BSC names Birmingham native, successful global CEO, as 16th president


Daniel Coleman, a Birmingham resident with more than three decades of experience in finance and strong ties to BSC, will be Birmingham-Southern College’s 16th president, college officials announced Thursday, Nov. 15, 2018.

Coleman, who was CEO of the global financial services firm KCG Holdings until its 2017 sale, has been a member of the college’s Board of Trustees and is currently an adjunct professor of finance. He said that he wants Birmingham-Southern College to continue to expand its educational reach as it builds for its second century in Birmingham and to solidify its longtime role as “the intellectual heart of the city.”

“I feel like the best way for me to have a positive impact on the city is to help Birmingham-Southern thrive,” Coleman said. “It has always been a special place here in Birmingham, and has such a history of and culture of service to the community.”

Coleman, 54, who will take office as president on Dec. 3, has played a leading role in the evolution of automated trading in global financial markets. Until its 2017 sale to Virtu Financial, New York-based KCG was a leader in the securities and financial services industry, Before KCG, Coleman was CEO of GETCO, a privately-held automated trading firm based in Chicago. Prior to that, he worked for 24 years for UBS and its predecessor firms, ending up as global head of equities for UBS Investment Bank.

“We are fortunate to have someone with such a thorough understanding of the college and broad experience shaping and growing complex organizations,” said BSC Board Chair Denson N. Franklin III ’85, who introduced Coleman to the campus at an event Thursday afternoon. “His love for Birmingham-Southern is apparent, but more than that, he brings an incredible skill set and perspective and impressed us with his ideas for moving BSC forward.”

Coleman earned his B.A. in English at Yale University and an M.B.A. at the University of Chicago. He said his own background and work experience has epitomized the value of the kind of personalized liberal arts education that BSC provides.

“I started my career in finance on a trading floor, but now, those jobs are almost all gone,” he said. “When I think about college, I think about that kind of rapid professional evolution that’s happening in every field. We need to make sure students have jobs when they graduate, but we also have to make sure they have the ability to adapt so they have careers decades later. That’s something the liberal arts does like no other form of education.”

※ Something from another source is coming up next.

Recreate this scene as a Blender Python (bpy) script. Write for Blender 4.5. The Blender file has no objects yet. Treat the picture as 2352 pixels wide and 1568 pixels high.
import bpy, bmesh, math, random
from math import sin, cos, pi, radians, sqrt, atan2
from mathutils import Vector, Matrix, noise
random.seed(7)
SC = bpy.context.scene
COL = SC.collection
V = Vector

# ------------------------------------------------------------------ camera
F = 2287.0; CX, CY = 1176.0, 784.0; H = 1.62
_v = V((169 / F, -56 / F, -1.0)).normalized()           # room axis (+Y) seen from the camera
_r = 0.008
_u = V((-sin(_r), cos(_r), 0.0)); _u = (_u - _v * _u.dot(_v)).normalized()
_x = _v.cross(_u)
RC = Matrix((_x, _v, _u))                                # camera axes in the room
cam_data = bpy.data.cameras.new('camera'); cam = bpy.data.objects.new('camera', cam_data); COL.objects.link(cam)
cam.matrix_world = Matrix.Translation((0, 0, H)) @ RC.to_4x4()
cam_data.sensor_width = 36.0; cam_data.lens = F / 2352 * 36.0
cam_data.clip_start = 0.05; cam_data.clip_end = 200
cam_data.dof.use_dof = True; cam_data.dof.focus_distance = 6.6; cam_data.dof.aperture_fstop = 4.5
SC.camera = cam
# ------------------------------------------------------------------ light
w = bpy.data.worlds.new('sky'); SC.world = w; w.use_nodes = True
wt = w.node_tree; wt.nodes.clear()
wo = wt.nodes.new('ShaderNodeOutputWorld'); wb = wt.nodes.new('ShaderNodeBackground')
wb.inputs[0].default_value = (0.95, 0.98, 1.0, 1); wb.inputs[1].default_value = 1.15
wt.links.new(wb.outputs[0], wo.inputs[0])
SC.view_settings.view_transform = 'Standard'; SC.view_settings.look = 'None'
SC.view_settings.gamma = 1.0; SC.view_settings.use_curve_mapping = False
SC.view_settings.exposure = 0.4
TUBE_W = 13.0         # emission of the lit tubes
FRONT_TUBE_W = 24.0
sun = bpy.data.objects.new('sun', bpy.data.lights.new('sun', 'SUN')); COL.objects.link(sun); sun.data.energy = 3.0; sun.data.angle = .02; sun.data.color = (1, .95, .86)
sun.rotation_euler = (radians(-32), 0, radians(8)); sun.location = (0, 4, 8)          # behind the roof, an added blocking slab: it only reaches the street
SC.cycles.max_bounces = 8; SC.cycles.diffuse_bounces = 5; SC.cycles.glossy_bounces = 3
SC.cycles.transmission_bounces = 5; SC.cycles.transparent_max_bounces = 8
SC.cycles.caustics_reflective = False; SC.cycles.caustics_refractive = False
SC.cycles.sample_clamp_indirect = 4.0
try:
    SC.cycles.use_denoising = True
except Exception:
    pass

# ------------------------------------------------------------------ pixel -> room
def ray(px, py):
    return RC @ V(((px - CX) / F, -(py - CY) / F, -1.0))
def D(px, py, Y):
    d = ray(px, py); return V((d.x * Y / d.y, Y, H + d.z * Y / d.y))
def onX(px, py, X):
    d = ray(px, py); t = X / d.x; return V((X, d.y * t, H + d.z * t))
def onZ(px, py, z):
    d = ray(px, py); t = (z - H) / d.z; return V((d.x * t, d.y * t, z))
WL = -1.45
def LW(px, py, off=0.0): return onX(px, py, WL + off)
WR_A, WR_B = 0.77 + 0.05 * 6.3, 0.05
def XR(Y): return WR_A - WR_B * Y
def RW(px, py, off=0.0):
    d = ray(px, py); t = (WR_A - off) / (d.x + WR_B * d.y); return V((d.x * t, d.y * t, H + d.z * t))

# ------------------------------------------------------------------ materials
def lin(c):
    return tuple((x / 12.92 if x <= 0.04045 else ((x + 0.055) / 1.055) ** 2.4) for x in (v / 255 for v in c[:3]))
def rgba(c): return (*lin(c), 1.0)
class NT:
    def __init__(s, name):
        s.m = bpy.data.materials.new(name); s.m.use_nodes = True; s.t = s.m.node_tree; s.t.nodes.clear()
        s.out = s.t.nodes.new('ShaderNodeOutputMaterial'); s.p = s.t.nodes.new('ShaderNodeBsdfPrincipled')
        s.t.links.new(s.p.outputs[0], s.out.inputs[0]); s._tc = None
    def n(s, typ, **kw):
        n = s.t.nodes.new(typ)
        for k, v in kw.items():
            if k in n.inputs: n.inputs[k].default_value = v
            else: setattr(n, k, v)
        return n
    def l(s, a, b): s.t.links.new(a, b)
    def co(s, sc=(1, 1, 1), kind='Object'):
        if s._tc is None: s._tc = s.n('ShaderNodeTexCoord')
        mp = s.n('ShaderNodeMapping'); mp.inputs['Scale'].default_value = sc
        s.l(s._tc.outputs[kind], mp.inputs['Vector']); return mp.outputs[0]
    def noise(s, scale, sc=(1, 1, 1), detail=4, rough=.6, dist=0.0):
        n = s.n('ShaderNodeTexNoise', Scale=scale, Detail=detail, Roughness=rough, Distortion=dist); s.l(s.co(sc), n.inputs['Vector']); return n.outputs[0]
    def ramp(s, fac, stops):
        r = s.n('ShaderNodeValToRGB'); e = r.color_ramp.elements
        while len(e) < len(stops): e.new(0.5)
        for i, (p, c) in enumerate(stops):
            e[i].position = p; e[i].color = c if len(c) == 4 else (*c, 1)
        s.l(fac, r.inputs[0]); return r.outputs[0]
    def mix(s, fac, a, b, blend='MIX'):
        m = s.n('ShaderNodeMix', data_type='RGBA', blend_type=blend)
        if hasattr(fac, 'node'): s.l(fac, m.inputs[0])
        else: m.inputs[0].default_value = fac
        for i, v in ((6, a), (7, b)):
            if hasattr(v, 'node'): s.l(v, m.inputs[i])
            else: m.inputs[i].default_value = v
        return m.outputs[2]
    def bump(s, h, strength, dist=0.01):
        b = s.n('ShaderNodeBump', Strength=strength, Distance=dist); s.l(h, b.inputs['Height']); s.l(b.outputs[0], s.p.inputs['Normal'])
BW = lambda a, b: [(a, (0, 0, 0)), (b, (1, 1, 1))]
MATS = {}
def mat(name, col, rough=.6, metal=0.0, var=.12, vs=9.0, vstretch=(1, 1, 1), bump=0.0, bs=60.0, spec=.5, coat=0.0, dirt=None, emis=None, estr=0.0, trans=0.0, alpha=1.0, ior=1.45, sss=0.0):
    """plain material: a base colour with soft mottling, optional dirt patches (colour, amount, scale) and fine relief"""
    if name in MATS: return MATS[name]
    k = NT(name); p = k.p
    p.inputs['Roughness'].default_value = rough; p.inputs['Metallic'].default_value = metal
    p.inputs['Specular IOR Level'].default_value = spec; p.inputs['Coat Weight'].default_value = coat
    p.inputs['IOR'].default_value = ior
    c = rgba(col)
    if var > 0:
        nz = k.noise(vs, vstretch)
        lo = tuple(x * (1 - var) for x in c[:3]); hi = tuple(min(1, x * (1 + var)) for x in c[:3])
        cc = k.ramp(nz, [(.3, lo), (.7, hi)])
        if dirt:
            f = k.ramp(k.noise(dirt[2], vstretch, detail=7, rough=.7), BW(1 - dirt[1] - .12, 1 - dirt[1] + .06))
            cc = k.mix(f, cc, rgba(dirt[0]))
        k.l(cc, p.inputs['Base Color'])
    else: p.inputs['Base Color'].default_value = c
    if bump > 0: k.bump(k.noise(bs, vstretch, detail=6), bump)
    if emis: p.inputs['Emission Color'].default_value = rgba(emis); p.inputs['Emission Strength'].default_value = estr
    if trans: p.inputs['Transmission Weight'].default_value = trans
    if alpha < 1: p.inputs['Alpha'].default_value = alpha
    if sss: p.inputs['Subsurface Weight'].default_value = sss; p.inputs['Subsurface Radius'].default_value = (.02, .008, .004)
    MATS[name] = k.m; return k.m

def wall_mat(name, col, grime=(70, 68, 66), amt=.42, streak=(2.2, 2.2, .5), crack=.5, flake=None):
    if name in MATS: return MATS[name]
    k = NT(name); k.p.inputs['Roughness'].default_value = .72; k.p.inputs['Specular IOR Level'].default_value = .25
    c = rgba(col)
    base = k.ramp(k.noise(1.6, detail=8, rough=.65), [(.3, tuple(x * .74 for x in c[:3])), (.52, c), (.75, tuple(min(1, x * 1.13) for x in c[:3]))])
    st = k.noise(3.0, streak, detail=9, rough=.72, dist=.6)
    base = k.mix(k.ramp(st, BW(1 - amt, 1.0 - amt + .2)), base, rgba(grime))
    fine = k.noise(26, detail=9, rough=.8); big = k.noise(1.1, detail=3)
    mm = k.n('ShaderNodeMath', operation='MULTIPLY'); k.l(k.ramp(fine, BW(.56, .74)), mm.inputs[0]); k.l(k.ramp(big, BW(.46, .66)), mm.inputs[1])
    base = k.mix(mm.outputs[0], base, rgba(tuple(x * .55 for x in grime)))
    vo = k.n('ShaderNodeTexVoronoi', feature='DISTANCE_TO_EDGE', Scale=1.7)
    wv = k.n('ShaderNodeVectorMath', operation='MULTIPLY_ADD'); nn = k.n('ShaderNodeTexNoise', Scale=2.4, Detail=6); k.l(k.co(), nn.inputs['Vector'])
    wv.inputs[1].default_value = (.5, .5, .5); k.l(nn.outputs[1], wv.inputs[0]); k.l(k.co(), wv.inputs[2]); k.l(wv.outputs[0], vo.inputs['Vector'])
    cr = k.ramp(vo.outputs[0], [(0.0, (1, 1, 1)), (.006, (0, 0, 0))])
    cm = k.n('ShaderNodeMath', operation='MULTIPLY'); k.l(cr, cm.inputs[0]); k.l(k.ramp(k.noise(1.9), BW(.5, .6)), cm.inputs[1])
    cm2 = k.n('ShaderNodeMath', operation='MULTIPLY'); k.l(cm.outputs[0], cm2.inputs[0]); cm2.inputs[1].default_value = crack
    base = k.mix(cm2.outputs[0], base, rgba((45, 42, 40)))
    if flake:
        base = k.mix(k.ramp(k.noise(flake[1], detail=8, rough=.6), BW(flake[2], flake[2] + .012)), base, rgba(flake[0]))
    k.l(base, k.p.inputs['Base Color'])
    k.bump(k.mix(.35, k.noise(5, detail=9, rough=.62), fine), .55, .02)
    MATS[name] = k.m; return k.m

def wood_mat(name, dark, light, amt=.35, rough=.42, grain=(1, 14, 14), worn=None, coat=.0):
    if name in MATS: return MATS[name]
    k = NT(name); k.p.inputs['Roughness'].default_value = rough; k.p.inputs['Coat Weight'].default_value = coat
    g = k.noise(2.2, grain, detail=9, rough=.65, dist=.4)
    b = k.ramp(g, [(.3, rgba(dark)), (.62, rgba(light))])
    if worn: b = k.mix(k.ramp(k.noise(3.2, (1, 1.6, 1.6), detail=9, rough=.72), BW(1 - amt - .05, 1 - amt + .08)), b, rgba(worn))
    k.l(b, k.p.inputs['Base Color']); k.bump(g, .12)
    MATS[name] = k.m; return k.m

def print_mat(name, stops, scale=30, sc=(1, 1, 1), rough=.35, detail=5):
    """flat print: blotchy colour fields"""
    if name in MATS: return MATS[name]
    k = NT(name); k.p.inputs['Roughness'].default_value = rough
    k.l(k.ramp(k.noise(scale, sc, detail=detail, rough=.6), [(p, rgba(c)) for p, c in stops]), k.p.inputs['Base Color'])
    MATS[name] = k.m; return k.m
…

Coleman replaces BSC President Emerita Linda Flaherty-Goldsmith, who retired from Birmingham-Southern earlier this semester due to health and family reasons. Acting President Dr. Bradley J. Caskey will return to his prior role as BSC’s provost, and Acting Provost Dr. Tim Smith will return to his prior role as associate provost. (Flaherty-Goldsmith and previous Presidents Emeriti Dr. Neal Berte and Gen. Charles C. Krulak were also on hand Thursday to welcome Coleman to campus in his new role.)

A native of Birmingham, Coleman and his wife, Brooke, returned to the city with their three children in 2009 after more than a decade in the New York area. Coleman served on Birmingham Mayor Randall Woodfin’s transition team and remains the co-chair of the mayor’s financial advisory team, working to improve the city’s management of its finances. He has also served on the boards of the Alabama Symphony Endowment and of Build Up, an innovative early-college workforce development program centered in the Ensley neighborhood.

In addition to the boards of KCG and GETCO, Coleman’s past corporate board memberships include NASDAQ Inc., the Options Clearing Corporation, and the Boston Options Exchange.

Coleman entered the world of finance as an option clerk after earning a degree in English at Yale. He earned his M.B.A. at the University of Chicago while trading convertible bonds. After moving to New York in 1996, he moved into management positions for a predecessor of UBS. He rose to head of global equities there; from 2005 through 2010, he oversaw a business that remained profitable through the recession, included the world’s leading cash equities execution business and equity research department, and handled global equity derivatives, global prime brokerage, and more.

From there, he moved on to Chicago-based market maker GETCO, first as global head of client services and equity trading and then as CEO, replacing the retiring founders in 2012. In that role, he expanded the business beyond its core of automated market making and led a merger with competitor Knight Capital Group.

To form KCG, Coleman merged GETCO and Knight Capital Group. Over four years, he raised over $1 billion of debt, cut costs, restructured businesses, and after four years sold the company with an 80% return for investors.

Upon completion of the deal, Coleman returned to Birmingham full time; he had been commuting to New York and Chicago. In that time, as well as working with the mayor’s office, he has served as an advisor to the Security Industry Financial Markets Association. He joined the BSC Business Administration Department as an adjunct professor, teaching three courses in finance, and he has taken courses at BSC in the computer programming language Python and in calculus, working alongside some of his own students – getting to understand a BSC education from an undergraduate’s perspective.

“I have discovered that the faculty at BSC are very much here to support students,” he said. “I have taken classes at a lot of places and while I’ve had some incredible teachers, I’ve not seen a lot of examples of professors being on students’ side. That’s something really special.”